Exercise brief:
Retype everything in the listing, leaving each line exactly as it is.

Collected data:

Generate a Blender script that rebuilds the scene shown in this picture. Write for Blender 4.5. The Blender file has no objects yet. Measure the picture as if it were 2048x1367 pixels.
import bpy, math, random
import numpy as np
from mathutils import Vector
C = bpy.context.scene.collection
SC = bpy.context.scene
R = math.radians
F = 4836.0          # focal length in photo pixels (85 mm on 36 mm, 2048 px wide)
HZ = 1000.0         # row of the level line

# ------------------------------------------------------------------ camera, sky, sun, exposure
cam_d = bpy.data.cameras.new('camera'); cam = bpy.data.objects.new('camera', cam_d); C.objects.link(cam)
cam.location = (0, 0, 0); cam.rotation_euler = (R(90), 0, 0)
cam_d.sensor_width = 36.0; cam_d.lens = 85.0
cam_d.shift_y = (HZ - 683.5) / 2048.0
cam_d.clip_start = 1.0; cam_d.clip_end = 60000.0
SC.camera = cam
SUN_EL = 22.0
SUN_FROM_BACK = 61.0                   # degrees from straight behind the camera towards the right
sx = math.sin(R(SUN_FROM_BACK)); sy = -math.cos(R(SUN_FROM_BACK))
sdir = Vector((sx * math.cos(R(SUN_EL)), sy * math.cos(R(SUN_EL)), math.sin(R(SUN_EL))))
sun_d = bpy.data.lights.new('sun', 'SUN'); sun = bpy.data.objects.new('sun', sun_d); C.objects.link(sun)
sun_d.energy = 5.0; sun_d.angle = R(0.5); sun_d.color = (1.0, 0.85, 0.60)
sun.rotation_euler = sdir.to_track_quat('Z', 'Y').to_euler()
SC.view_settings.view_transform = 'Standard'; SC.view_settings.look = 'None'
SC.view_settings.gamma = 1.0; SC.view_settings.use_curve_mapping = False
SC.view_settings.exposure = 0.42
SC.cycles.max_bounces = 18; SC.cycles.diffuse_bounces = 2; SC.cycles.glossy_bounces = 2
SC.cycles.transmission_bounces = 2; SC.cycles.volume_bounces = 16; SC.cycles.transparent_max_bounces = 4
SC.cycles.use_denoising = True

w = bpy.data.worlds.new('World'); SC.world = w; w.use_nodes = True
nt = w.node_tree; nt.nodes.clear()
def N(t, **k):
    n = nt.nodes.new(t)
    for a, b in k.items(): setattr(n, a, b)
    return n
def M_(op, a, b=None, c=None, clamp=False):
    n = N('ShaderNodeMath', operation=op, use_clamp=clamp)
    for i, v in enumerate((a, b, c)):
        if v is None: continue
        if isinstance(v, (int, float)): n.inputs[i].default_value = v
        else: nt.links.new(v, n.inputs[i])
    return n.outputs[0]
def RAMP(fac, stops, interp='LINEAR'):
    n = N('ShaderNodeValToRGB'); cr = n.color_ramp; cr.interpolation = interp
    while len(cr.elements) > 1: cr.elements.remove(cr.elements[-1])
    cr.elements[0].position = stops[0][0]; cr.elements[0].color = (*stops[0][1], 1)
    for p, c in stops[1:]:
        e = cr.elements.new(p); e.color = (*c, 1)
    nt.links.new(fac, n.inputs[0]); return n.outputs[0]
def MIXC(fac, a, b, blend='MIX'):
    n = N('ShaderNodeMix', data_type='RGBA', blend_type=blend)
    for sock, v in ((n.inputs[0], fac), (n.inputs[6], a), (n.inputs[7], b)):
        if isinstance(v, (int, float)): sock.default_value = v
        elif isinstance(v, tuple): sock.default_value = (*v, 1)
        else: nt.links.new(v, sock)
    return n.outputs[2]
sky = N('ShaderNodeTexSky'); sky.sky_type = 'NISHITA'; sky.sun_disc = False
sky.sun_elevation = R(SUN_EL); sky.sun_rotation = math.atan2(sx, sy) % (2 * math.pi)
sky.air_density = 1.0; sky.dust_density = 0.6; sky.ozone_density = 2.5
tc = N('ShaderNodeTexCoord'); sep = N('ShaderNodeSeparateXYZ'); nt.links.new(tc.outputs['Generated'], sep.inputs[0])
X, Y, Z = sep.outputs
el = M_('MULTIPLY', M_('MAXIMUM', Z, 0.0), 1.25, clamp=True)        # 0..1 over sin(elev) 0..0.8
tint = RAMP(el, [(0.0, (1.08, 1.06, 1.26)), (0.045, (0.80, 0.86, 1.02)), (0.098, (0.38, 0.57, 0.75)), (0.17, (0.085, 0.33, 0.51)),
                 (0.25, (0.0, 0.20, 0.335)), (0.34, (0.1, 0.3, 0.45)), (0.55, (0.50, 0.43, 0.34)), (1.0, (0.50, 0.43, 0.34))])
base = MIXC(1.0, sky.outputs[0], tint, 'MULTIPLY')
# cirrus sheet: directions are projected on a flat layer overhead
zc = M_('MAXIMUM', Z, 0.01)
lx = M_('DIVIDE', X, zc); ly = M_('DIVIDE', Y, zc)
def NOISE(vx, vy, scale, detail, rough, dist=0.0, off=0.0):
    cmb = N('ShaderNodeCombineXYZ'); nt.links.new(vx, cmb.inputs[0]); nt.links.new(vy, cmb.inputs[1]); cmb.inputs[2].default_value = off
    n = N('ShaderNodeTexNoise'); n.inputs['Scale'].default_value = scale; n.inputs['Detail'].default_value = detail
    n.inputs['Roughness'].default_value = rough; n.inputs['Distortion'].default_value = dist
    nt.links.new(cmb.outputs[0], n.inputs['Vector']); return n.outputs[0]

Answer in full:
Generate a Blender script that rebuilds the scene shown in this picture. Write for Blender 4.5. The Blender file has no objects yet. Measure the picture as if it were 2048x1367 pixels.
import bpy, math, random
import numpy as np
from mathutils import Vector
C = bpy.context.scene.collection
SC = bpy.context.scene
R = math.radians
F = 4836.0          # focal length in photo pixels (85 mm on 36 mm, 2048 px wide)
HZ = 1000.0         # row of the level line

# ------------------------------------------------------------------ camera, sky, sun, exposure
cam_d = bpy.data.cameras.new('camera'); cam = bpy.data.objects.new('camera', cam_d); C.objects.link(cam)
cam.location = (0, 0, 0); cam.rotation_euler = (R(90), 0, 0)
cam_d.sensor_width = 36.0; cam_d.lens = 85.0
cam_d.shift_y = (HZ - 683.5) / 2048.0
cam_d.clip_start = 1.0; cam_d.clip_end = 60000.0
SC.camera = cam
SUN_EL = 22.0
SUN_FROM_BACK = 61.0                   # degrees from straight behind the camera towards the right
sx = math.sin(R(SUN_FROM_BACK)); sy = -math.cos(R(SUN_FROM_BACK))
sdir = Vector((sx * math.cos(R(SUN_EL)), sy * math.cos(R(SUN_EL)), math.sin(R(SUN_EL))))
sun_d = bpy.data.lights.new('sun', 'SUN'); sun = bpy.data.objects.new('sun', sun_d); C.objects.link(sun)
sun_d.energy = 5.0; sun_d.angle = R(0.5); sun_d.color = (1.0, 0.85, 0.60)
sun.rotation_euler = sdir.to_track_quat('Z', 'Y').to_euler()
SC.view_settings.view_transform = 'Standard'; SC.view_settings.look = 'None'
SC.view_settings.gamma = 1.0; SC.view_settings.use_curve_mapping = False
SC.view_settings.exposure = 0.42
SC.cycles.max_bounces = 18; SC.cycles.diffuse_bounces = 2; SC.cycles.glossy_bounces = 2
SC.cycles.transmission_bounces = 2; SC.cycles.volume_bounces = 16; SC.cycles.transparent_max_bounces = 4
SC.cycles.use_denoising = True

w = bpy.data.worlds.new('World'); SC.world = w; w.use_nodes = True
nt = w.node_tree; nt.nodes.clear()
def N(t, **k):
    n = nt.nodes.new(t)
    for a, b in k.items(): setattr(n, a, b)
    return n
def M_(op, a, b=None, c=None, clamp=False):
    n = N('ShaderNodeMath', operation=op, use_clamp=clamp)
    for i, v in enumerate((a, b, c)):
        if v is None: continue
        if isinstance(v, (int, float)): n.inputs[i].default_value = v
        else: nt.links.new(v, n.inputs[i])
    return n.outputs[0]
def RAMP(fac, stops, interp='LINEAR'):
    n = N('ShaderNodeValToRGB'); cr = n.color_ramp; cr.interpolation = interp
    while len(cr.elements) > 1: cr.elements.remove(cr.elements[-1])
    cr.elements[0].position = stops[0][0]; cr.elements[0].color = (*stops[0][1], 1)
    for p, c in stops[1:]:
        e = cr.elements.new(p); e.color = (*c, 1)
    nt.links.new(fac, n.inputs[0]); return n.outputs[0]
def MIXC(fac, a, b, blend='MIX'):
    n = N('ShaderNodeMix', data_type='RGBA', blend_type=blend)
    for sock, v in ((n.inputs[0], fac), (n.inputs[6], a), (n.inputs[7], b)):
        if isinstance(v, (int, float)): sock.default_value = v
        elif isinstance(v, tuple): sock.default_value = (*v, 1)
        else: nt.links.new(v, sock)
    return n.outputs[2]
sky = N('ShaderNodeTexSky'); sky.sky_type = 'NISHITA'; sky.sun_disc = False
sky.sun_elevation = R(SUN_EL); sky.sun_rotation = math.atan2(sx, sy) % (2 * math.pi)
sky.air_density = 1.0; sky.dust_density = 0.6; sky.ozone_density = 2.5
tc = N('ShaderNodeTexCoord'); sep = N('ShaderNodeSeparateXYZ'); nt.links.new(tc.outputs['Generated'], sep.inputs[0])
X, Y, Z = sep.outputs
el = M_('MULTIPLY', M_('MAXIMUM', Z, 0.0), 1.25, clamp=True)        # 0..1 over sin(elev) 0..0.8
tint = RAMP(el, [(0.0, (1.08, 1.06, 1.26)), (0.045, (0.80, 0.86, 1.02)), (0.098, (0.38, 0.57, 0.75)), (0.17, (0.085, 0.33, 0.51)),
                 (0.25, (0.0, 0.20, 0.335)), (0.34, (0.1, 0.3, 0.45)), (0.55, (0.50, 0.43, 0.34)), (1.0, (0.50, 0.43, 0.34))])
base = MIXC(1.0, sky.outputs[0], tint, 'MULTIPLY')
# cirrus sheet: directions are projected on a flat layer overhead
zc = M_('MAXIMUM', Z, 0.01)
lx = M_('DIVIDE', X, zc); ly = M_('DIVIDE', Y, zc)
def NOISE(vx, vy, scale, detail, rough, dist=0.0, off=0.0):
    cmb = N('ShaderNodeCombineXYZ'); nt.links.new(vx, cmb.inputs[0]); nt.links.new(vy, cmb.inputs[1]); cmb.inputs[2].default_value = off
    n = N('ShaderNodeTexNoise'); n.inputs['Scale'].default_value = scale; n.inputs['Detail'].default_value = detail
    n.inputs['Roughness'].default_value = rough; n.inputs['Distortion'].default_value = dist
    nt.links.new(cmb.outputs[0], n.inputs['Vector']); return n.outputs[0]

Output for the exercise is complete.